**EXERCISE DETAILS**. Find the line with "Recreate this scene" and the line with "COL = SC.collection", then repeat both of them and every line in between exactly. Omit the pictures.

**ENTRIES**.
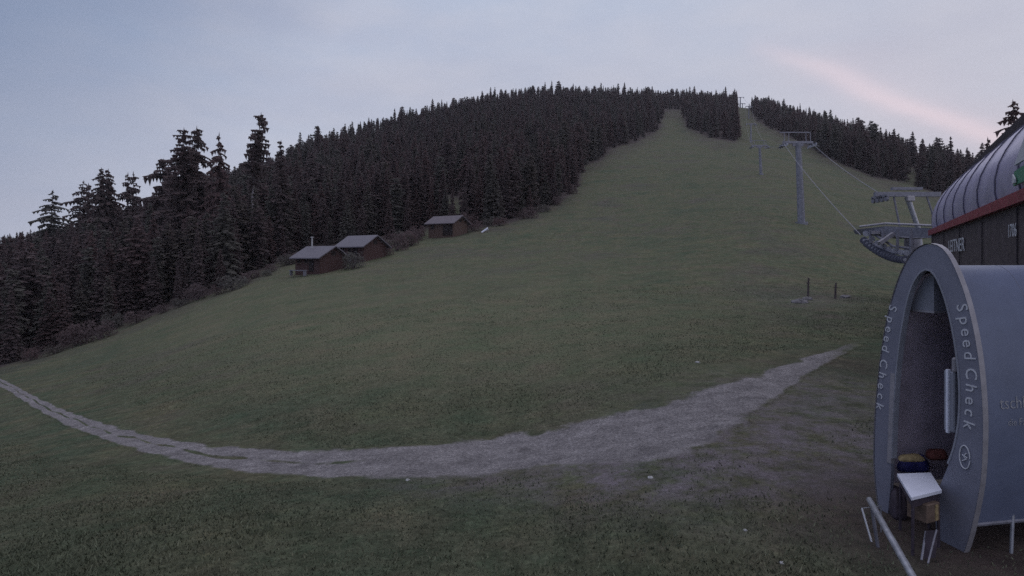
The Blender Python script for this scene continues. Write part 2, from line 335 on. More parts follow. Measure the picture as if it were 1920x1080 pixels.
# ---- materials of ground and track
def ground_mat():
    m = bpy.data.materials.new('alpine meadow'); m.use_nodes = True; t = m.node_tree; p = t.nodes['Principled BSDF']
    p.inputs['Roughness'].default_value = .95; p.inputs['Specular IOR Level'].default_value = .05
    g = N(t, 'ShaderNodeNewGeometry'); P_ = g.outputs['Position']
    def noise(s, d=5, r=.6):
        n = N(t, 'ShaderNodeTexNoise'); n.inputs['Scale'].default_value = s; n.inputs['Detail'].default_value = d; n.inputs['Roughness'].default_value = r; L(t, P_, n.inputs['Vector']); return n.outputs[0]
    def ramp(src, stops):
        c = N(t, 'ShaderNodeValToRGB'); e = c.color_ramp.elements
        while len(e) < len(stops): e.new(.5)
        for q, (ps, cc) in zip(e, stops): q.position = ps; q.color = (*cc, 1) if isinstance(cc, tuple) else (cc, cc, cc, 1)
        L(t, src, c.inputs[0]); return c.outputs[0]
    def mix(f, a, b_, mode='MIX'):
        n = N(t, 'ShaderNodeMix', data_type='RGBA', blend_type=mode)
        if isinstance(f, float): n.inputs[0].default_value = f
        else: L(t, f, n.inputs[0])
        for i_, v in ((6, a), (7, b_)):
            if isinstance(v, tuple): n.inputs[i_].default_value = (*v, 1)
            else: L(t, v, n.inputs[i_])
        return n.outputs[2]
    base = ramp(noise(.075, 7, .7), [(.33, (.058, .082, .058)), (.5, (.105, .108, .070)), (.67, (.088, .078, .080))])
    p2 = ramp(noise(.6, 6, .7), [(.36, (.066, .090, .062)), (.64, (.112, .098, .080))])
    c = mix(.5, base, p2)
    fine = ramp(noise(9, 8, .8), [(.34, .5), (.5, .95), (.68, 1.55)])
    c = mix(.8, c, fine, 'MULTIPLY')
    mid_ = ramp(noise(1.9, 6, .75), [(.34, .62), (.66, 1.35)]); c = mix(.8, c, mid_, 'MULTIPLY')
    c = mix(.75, c, ramp(noise(.28, 7, .75), [(.36, (.80, .88, .80)), (.5, (1, 1.02, .97)), (.64, (1.2, 1.14, 1.0))]), 'MULTIPLY')
    far_ = ramp(noise(.9, 10, .9), [(.38, .75), (.62, 1.25)]); c = mix(.5, c, far_, 'MULTIPLY')
    al = N(t, 'ShaderNodeAttribute', attribute_name='lush'); lm = N(t, 'ShaderNodeMath', operation='MULTIPLY'); L(t, al.outputs['Fac'], lm.inputs[0]); L(t, ramp(noise(.16, 7, .7), [(.3, .35), (.65, 1.0)]), lm.inputs[1])
    c = mix(lm.outputs[0], c, mix(.85, ramp(noise(.35, 6, .7), [(.35, (.105, .130, .080)), (.65, (.165, .150, .105))]), fine, 'MULTIPLY'))
    at = N(t, 'ShaderNodeAttribute', attribute_name='dirt')
    dn = N(t, 'ShaderNodeMath', operation='MULTIPLY_ADD', use_clamp=True); L(t, noise(1.4, 9, .75), dn.inputs[0]); dn.inputs[1].default_value = 5; dn.inputs[2].default_value = -2.0
    ds = N(t, 'ShaderNodeMath', operation='MULTIPLY'); L(t, dn.outputs[0], ds.inputs[0]); L(t, at.outputs['Fac'], ds.inputs[1])
    dirtc = ramp(noise(14, 8, .8), [(.3, (.085, .07, .082)), (.5, (.17, .15, .17)), (.7, (.27, .25, .285))])
    c = mix(ds.outputs[0], c, dirtc)
    at2 = N(t, 'ShaderNodeAttribute', attribute_name='soil')
    c = mix(at2.outputs['Fac'], c, ramp(noise(3, 8, .75), [(.3, (.038, .028, .034)), (.55, (.075, .055, .058)), (.72, (.10, .075, .07))]))
    at3 = N(t, 'ShaderNodeAttribute', attribute_name='litterfloor')
    c = mix(at3.outputs['Fac'], c, ramp(noise(1.1, 8, .75), [(.3, (.045, .038, .042)), (.7, (.085, .068, .07))]))
    at4 = N(t, 'ShaderNodeAttribute', attribute_name='gravel')
    gsum = N(t, 'ShaderNodeMath', operation='ADD'); L(t, at4.outputs['Fac'], gsum.inputs[0]); L(t, noise(5, 8, .8), gsum.inputs[1])
    gst = N(t, 'ShaderNodeMath', operation='MULTIPLY_ADD', use_clamp=True); L(t, gsum.outputs[0], gst.inputs[0]); gst.inputs[1].default_value = 2.6; gst.inputs[2].default_value = -2.35
    gm_ = N(t, 'ShaderNodeMath', operation='MULTIPLY', use_clamp=True); L(t, gst.outputs[0], gm_.inputs[0]); gq = N(t, 'ShaderNodeMath', operation='MULTIPLY', use_clamp=True); L(t, at4.outputs['Fac'], gq.inputs[0]); gq.inputs[1].default_value = 6; L(t, gq.outputs[0], gm_.inputs[1])
    gcol = ramp(noise(17, 9, .85), [(.32, (.07, .064, .070)), (.5, (.195, .183, .195)), (.66, (.40, .38, .39))])
    gcol = mix(.9, gcol, ramp(noise(1.6, 8, .8), [(.34, .55), (.64, 1.3)]), 'MULTIPLY')
    c = mix(gm_.outputs[0], c, gcol)
    L(t, c, p.inputs['Base Color'])
    bp = N(t, 'ShaderNodeBump'); bp.inputs['Strength'].default_value = .8; bp.inputs['Distance'].default_value = .12; L(t, noise(6, 8, .75), bp.inputs['Height']); L(t, bp.outputs[0], p.inputs['Normal'])
    return m
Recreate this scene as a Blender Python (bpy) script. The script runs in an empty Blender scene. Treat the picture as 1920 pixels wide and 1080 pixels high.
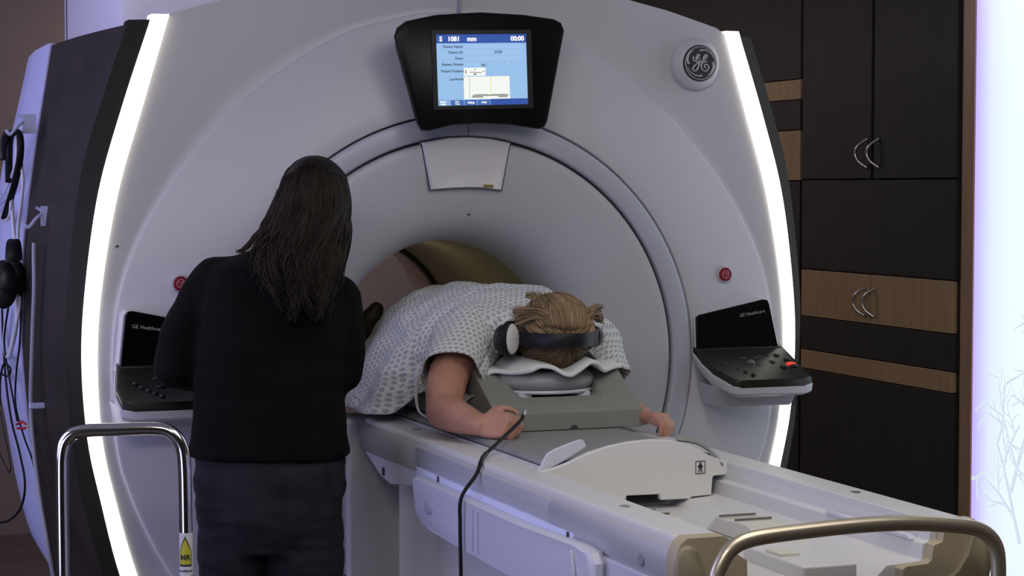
import bpy, bmesh, math, random
from mathutils import Vector, Matrix, noise
random.seed(7)
PI = math.pi
SC = bpy.context.scene
COL = SC.collection

# ------------------------------------------------------------------ materials
MATS = {}
def mat(name, col, rough=.5, metal=0., spec=.5, emit=None, es=0., bump=0., bscale=60., var=0., vscale=8., coat=0.):
    if name in MATS: return MATS[name]
    m = bpy.data.materials.new(name); m.use_nodes = True
    nt = m.node_tree; b = nt.nodes['Principled BSDF']
    b.inputs['Base Color'].default_value = (*col, 1)
    b.inputs['Roughness'].default_value = rough
    b.inputs['Metallic'].default_value = metal
    b.inputs['Specular IOR Level'].default_value = spec
    b.inputs['Coat Weight'].default_value = coat
    if emit:
        b.inputs['Emission Color'].default_value = (*emit, 1)
        b.inputs['Emission Strength'].default_value = es
    tc = nt.nodes.new('ShaderNodeTexCoord')
    if var > 0:
        n = nt.nodes.new('ShaderNodeTexNoise'); n.inputs['Scale'].default_value = vscale; n.inputs['Detail'].default_value = 4
        nt.links.new(tc.outputs['Object'], n.inputs['Vector'])
        r = nt.nodes.new('ShaderNodeValToRGB')
        r.color_ramp.elements[0].position = .3; r.color_ramp.elements[1].position = .7
        r.color_ramp.elements[0].color = (*[c*(1-var) for c in col], 1)
        r.color_ramp.elements[1].color = (*[min(1, c*(1+var)) for c in col], 1)
        nt.links.new(n.outputs['Fac'], r.inputs['Fac']); nt.links.new(r.outputs['Color'], b.inputs['Base Color'])
    if bump > 0:
        n2 = nt.nodes.new('ShaderNodeTexNoise'); n2.inputs['Scale'].default_value = bscale; n2.inputs['Detail'].default_value = 3
        nt.links.new(tc.outputs['Object'], n2.inputs['Vector'])
        bp = nt.nodes.new('ShaderNodeBump'); bp.inputs['Strength'].default_value = bump; bp.inputs['Distance'].default_value = .01
        nt.links.new(n2.outputs['Fac'], bp.inputs['Height']); nt.links.new(bp.outputs['Normal'], b.inputs['Normal'])
    MATS[name] = m
    return m

WHITE = mat('gantry_plastic', (.56, .545, .60), .42, var=.015, vscale=3)
WHITE2 = mat('ring_plastic', (.46, .47, .55), .38)
FUNNEL = mat('funnel_plastic', (.50, .50, .545), .42)
BLACKG = mat('gloss_black', (.004, .004, .005), .10, spec=.28)
GAP = mat('gap_dark', (.045, .045, .055), .7)
BEZEL = mat('dark_bezel', (.018, .0165, .009), .5, spec=.2)
SIDE = mat('side_laminate', (.031, .024, .019), .6, spec=.25, var=.25, vscale=6)
COVER = mat('rear_cover_plastic', (.52, .54, .78), .4)
SHROUD = mat('shroud_plastic', (.84, .82, .90), .45)
BORE = mat('bore_liner', (.36, .33, .22), .45)  # off-white liner, with the bore's warm light tinted into its colour
RIMBLK = mat('rim_black', (.012, .012, .012), .5)
REARF = mat('rear_flare_plastic', (.50, .43, .42), .5)
STRIP = mat('light_strip', (1, 1, .9), .4, emit=(1, .985, .83), es=2.1)
CHROME = mat('chrome', (.72, .70, .68), .13, metal=1)
STEEL = mat('brushed_steel', (.62, .55, .42), .34, metal=.8)
SATIN = mat('satin_metal', (.6, .58, .55), .3, metal=1)
TABLE = mat('table_plastic', (.66, .66, .66), .4)
BUMP = mat('bumper_plastic', (.44, .44, .48), .42)
BUMPD = mat('bumper_plastic_grey', (.36, .36, .36), .45)
ARMB = mat('arm_board_plastic', (.62, .63, .74), .4)
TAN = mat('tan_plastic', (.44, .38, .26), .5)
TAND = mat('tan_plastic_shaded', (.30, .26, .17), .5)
PEDE = mat('pedestal_plastic', (.64, .62, .63), .5)
PAD = mat('grey_vinyl', (.27, .28, .275), .5, bump=.08, bscale=300)
FOAM = mat('grey_foam', (.24, .245, .22), .7, bump=.1, bscale=400)
CUSH = mat('cushion_vinyl', (.30, .30, .31), .5)
CLOTH = mat('white_cloth', (.78, .80, .78), .9, bump=.25, bscale=500)
CREAM = mat('cream_plastic', (.66, .65, .58), .5)
LINE = mat('dark_line', (.04, .04, .04), .6)
GROOVE = mat('groove_shadow', (.16, .15, .13), .6)
RED = mat('red_plastic', (.22, .010, .03), .35)
REDE = mat('red_glow', (.5, .03, .02), .4, emit=(1, .05, .02), es=.55)
PINK = mat('pale_red', (.65, .30, .33), .4)
SKIN = mat('skin', (.47, .235, .165), .5, var=.12, vscale=18, bump=.05, bscale=200)
SKIN2 = mat('skin_pale', (.42, .24, .18), .5, var=.08, vscale=18)
JACKET = mat('black_fleece', (.0046, .0047, .0045), .95, spec=.14, bump=.35, bscale=120, var=.3, vscale=10)
JEANS = mat('slate_trousers', (.021, .0225, .027), .9, spec=.12, bump=.25, bscale=35, var=.25, vscale=14)
HAIRD = mat('dark_brown_hair', (.016, .0095, .006), .5, spec=.35, var=.4, vscale=25)
BLACKP = mat('black_plastic', (.012, .012, .014), .38)
BLACKB = mat('black_band', (.009, .010, .013), .45, spec=.35)
RUBBER = mat('black_rubber', (.007, .007, .008), .5, spec=.25)
HOSEW = mat('white_hose', (.62, .62, .70), .4)
HOSEG = mat('grey_hose', (.30, .30, .36), .45)
CABD = mat('dark_cabinet_laminate', (.021, .018, .0165), .65, bump=.1, bscale=250, var=.2, vscale=12)
SHOE = mat('black_shoe', (.012, .010, .009), .6)
WALL = mat('mauve_wall', (.17, .135, .125), .9, var=.04, vscale=3, bump=.05, bscale=90)
CEIL = mat('ceiling_paint', (.5, .5, .5), .9, var=.02)
FLOOR = mat('brown_vinyl_floor', (.065, .05, .042), .5, var=.12, vscale=5)
BASEB = mat('baseboard_brown', (.10, .08, .07), .6)
EYE = mat('eye_white', (.7, .7, .7), .2)

def woodmat(name, c0, c1, axis='Z'):
    m = bpy.data.materials.new(name); m.use_nodes = True
    nt = m.node_tree; b = nt.nodes['Principled BSDF']; b.inputs['Roughness'].default_value = .45
    tc = nt.nodes.new('ShaderNodeTexCoord'); mp = nt.nodes.new('ShaderNodeMapping')
    mp.inputs['Scale'].default_value = (30, 30, 2.2) if axis == 'Z' else (30, 2.2, 30)
    n = nt.nodes.new('ShaderNodeTexNoise'); n.inputs['Scale'].default_value = 1.5; n.inputs['Detail'].default_value = 5
    r = nt.nodes.new('ShaderNodeValToRGB')
    r.color_ramp.elements[0].position = .3; r.color_ramp.elements[1].position = .72
    r.color_ramp.elements[0].color = (*c0, 1); r.color_ramp.elements[1].color = (*c1, 1)
    nt.links.new(tc.outputs['Object'], mp.inputs['Vector']); nt.links.new(mp.outputs['Vector'], n.inputs['Vector'])
    nt.links.new(n.outputs['Fac'], r.inputs['Fac']); nt.links.new(r.outputs['Color'], b.inputs['Base Color'])
    return m
WOOD = woodmat('maple_laminate', (.36, .235, .12), (.43, .29, .155))
WOODT = woodmat('maple_trim', (.34, .21, .12), (.40, .26, .16))

def emis(name, col, s=1.):
    if name in MATS: return MATS[name]
    m = bpy.data.materials.new(name); m.use_nodes = True
    b = m.node_tree.nodes['Principled BSDF']
    b.inputs['Base Color'].default_value = (.02, .02, .02, 1); b.inputs['Roughness'].default_value = .3
    b.inputs['Specular IOR Level'].default_value = .2
    b.inputs['Emission Color'].default_value = (*col, 1); b.inputs['Emission Strength'].default_value = s
    MATS[name] = m
    return m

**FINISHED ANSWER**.
Recreate this scene as a Blender Python (bpy) script. The script runs in an empty Blender scene. Treat the picture as 1920 pixels wide and 1080 pixels high.
import bpy, bmesh, math, random
from mathutils import Vector, Matrix, noise
random.seed(7)
PI = math.pi
SC = bpy.context.scene
COL = SC.collection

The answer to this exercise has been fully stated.